Sri Lanka Customs is losing its revenue due to the absence of a proper regulatory mechanism to verify and compare the value of exports from Sri Lanka Customs at the loading port and the unloading port and due to the hardships faced when assessing the values of goods, a senior Finance Ministry official said.

In order to prevent mis-invoicing in imports and exports trade, Sri Lanka Customs is set to fully digitalise trade processes, he said adding that it will prevent under- and over-invoicing of businessmen.

He added that it will also enable the seamless electronic exchange and legal recognition of trade related data and documents across borders, rather than only among stakeholders of the same country.

A Common Container Yard is expected to be built in Kerawalapitiya to inspect all containers with the participation of the Sri Lanka Customs by integrating four yards of the department located in various places such as Ingurukade and Orugodawatta.

The prevailing154 year’s old Customs legislation based on the 1869 Customs Ordinance will be replaced by introducing a new law as the existing law is now complex and archaic, that has not been kept up with the developments of modern global trends.
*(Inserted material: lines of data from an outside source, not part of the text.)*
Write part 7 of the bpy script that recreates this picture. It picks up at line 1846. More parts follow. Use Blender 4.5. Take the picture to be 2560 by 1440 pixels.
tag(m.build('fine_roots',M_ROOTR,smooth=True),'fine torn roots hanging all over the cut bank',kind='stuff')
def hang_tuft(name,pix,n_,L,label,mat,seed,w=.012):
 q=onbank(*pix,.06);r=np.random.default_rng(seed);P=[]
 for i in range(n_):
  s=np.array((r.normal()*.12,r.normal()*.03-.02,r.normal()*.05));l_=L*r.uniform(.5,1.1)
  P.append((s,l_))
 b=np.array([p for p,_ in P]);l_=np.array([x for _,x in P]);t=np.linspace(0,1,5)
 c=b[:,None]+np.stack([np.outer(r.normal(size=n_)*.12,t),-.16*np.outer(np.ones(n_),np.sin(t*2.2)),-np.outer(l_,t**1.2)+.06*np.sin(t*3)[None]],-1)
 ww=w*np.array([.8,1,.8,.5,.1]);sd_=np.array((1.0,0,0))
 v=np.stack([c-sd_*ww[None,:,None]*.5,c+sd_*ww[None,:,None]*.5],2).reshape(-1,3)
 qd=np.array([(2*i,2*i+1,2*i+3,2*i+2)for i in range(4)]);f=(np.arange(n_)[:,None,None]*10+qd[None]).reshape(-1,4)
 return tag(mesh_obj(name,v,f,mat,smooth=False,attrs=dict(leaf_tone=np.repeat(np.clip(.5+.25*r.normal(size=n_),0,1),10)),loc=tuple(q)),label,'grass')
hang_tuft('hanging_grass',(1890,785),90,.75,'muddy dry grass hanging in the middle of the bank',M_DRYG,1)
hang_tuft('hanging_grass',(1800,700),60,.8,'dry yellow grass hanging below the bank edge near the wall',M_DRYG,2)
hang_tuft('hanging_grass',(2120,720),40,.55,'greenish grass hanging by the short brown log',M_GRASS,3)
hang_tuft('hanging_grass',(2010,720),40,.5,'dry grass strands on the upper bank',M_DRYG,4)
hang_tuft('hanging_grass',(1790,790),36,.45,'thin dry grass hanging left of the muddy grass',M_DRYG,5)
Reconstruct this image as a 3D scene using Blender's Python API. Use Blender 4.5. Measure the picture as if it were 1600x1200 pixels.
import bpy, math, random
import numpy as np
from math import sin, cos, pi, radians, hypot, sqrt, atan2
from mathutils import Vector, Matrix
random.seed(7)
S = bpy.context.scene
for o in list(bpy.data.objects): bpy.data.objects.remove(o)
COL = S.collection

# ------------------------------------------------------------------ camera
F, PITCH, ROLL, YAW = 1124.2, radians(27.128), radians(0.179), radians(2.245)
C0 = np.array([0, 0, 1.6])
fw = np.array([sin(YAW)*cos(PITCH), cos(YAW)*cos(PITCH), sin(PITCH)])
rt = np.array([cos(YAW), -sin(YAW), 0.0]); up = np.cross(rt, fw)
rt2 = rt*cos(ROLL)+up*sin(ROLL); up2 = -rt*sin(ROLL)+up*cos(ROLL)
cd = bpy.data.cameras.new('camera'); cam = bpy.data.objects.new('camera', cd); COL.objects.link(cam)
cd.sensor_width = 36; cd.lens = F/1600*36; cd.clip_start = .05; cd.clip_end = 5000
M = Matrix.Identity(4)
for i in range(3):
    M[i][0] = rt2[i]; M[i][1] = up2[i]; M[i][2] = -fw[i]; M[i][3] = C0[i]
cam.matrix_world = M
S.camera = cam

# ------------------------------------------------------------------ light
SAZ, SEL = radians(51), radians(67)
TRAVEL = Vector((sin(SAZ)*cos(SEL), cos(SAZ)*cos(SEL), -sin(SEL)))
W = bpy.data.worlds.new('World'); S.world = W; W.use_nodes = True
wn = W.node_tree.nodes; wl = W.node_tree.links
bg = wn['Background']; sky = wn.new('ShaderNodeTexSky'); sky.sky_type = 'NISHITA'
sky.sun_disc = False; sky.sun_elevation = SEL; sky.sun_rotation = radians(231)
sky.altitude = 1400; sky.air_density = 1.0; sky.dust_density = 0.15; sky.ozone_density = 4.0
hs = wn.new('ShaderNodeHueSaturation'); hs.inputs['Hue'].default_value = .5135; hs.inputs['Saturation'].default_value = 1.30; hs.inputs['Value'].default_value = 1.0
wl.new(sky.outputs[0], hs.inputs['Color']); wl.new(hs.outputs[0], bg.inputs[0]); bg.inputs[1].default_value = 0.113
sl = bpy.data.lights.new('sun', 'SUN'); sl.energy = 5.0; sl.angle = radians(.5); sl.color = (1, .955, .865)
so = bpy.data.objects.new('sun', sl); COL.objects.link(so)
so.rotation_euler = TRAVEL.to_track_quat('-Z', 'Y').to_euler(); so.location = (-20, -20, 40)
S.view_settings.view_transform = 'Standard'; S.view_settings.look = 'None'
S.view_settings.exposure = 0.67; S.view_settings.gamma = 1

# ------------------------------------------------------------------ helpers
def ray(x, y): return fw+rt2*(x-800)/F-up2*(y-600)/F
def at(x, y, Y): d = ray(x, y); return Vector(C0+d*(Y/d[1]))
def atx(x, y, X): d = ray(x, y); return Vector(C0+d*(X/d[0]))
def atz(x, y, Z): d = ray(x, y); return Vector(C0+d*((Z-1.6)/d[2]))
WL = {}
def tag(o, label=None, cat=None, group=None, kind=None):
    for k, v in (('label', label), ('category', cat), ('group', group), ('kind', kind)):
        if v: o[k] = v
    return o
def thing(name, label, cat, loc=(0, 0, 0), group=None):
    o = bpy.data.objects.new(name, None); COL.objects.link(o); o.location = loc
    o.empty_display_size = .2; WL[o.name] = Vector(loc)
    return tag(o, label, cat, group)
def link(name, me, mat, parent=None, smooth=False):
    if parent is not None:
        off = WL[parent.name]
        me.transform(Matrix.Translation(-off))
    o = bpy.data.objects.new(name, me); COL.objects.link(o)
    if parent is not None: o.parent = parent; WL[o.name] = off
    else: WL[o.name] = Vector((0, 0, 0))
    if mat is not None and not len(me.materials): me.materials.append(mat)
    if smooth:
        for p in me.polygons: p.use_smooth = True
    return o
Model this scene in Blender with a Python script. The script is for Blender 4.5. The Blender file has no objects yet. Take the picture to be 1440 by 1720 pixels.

The Finance Ministry has been directed to streamline services of the Customs management and staff while improving productivity and modernisation of standard operating procedures.

Customs department has been tainted with alleged fraudulent transactions in import and export trade as well as private bonded warehouse dealings by businessmen and their tactics of using over- and under-invoicing of import and export goods in connivance with Custom officers.

The department is grappling to achieve the current tax collection target of Rs. 750 billion set by the Finance Ministry after revising it twice earlier to Rs. 970 billion from Rs.1.25 trillion initially and change it to Rs. 750 billion from Rs. 970 billion.

The Ministry has made these revenue target revisions considering the difficulty faced by the department to achieve it amidst import restrictions which has resulted in considerable import tax revenue loss, State Finance Minister Ranjith Siyambalapitiya disclosed.

He noted that custom officers have to double their efforts in revenue collection to achieve the new target as the department has been able to collect Rs. 450 billion during the first eight months of this year.

The tax default has become a frequent occurrence with amount of default taxes of Sri Lanka Customs recorded a new high of Rs. 6.71 billion as at June 30, 2023, Ministry data shows.